Le réalisateur nous explique le sens de cette scène:
«J'ai aussi voulu faire ce film pour parler de la représentation de la communauté asiatique en France. Il existe aujourd'hui un racisme contre les Asiatiques qui est accepté et même intégré par les membres de la communauté eux-mêmes. C'est que j'ai voulu montrer à travers ces images.»
Les jeunes comme moteur du changement
Qui dit racisme dit stéréotypes. A l'image du meurtre d'Ilan Halimi, jeune juif torturé et tué en 2006 parce que ses agresseurs pensaient que sa famille était «riche» car juive, les agressions qui touchent les Asiatiques sont motivées par les clichés les plus éculés. Les Chinois porteraient forcément sur eux d'importantes sommes d'argent en cash et seraient donc les victimes idéales pour un vol.
«On combat les stéréotypes par la communication. C'est aussi l'objet de mon film: montrer la réalité du quotidien d'une maman asiatique loin des clichés et des fantasmes. Il y a une grande méconnaissance de la communauté asiatique dans ce pays. Avec ce court-métrage, j'ai tenté une entreprise de démystification.»

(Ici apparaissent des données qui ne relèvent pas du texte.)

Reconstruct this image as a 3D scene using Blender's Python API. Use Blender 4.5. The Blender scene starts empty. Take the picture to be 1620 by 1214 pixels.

Une communauté qui n'est pas exempte de tout reproche d'après Kévin Té. Il regrette notamment son déficit de relation avec l'extérieur:
«Son côté hermétique, communautariste, secret même, participe à la propagation de ces stéréotypes. Quand il n'y a pas de relation, pas de contact, c'est à ce moment que naisse les préjugés.»
Comment améliorer la situation? Le réalisateur est persuadé que le salut viendra des jeunes Français d'origine asiatique:
«La deuxième génération prend les choses plus à bras-le-corps. Ils sont mieux intégrés et ont mieux assimilé les codes de la société française. Ils sont plus enclins à se faire entendre que leurs parents. Avec les Français d'origine asiatique de deuxième génération, comme moi, les choses vont bouger petit à petit.»
Il fait remarquer que la plupart des organisateurs des manifestations qui ont suivi la mort de Chaolin Zhang étaient nés en France. Il regrette cependant que «dans les secteurs qui comptent comme la politique, le monde culturel ou les médias, les Asiatiques sont encore trop absents».
Le monde culturel, Kévin Té a déjà mis un pied dedans. «Des milliers de chansons» sera projeté en octobre prochain à la Cinémathèque française, «le 3 ou le 4, la date reste à définir». Le court-métrage sera également envoyé dans plusieurs festivals, dont à l'étranger. Ce qui tient à cœur au cinéaste: «Je vais l'envoyer à des festivals à Singapour, au Cambodge et en Chine là où se trouvent beaucoup de membre de ma communauté. Je veux qu'ils voient comment vit la diaspora en France.»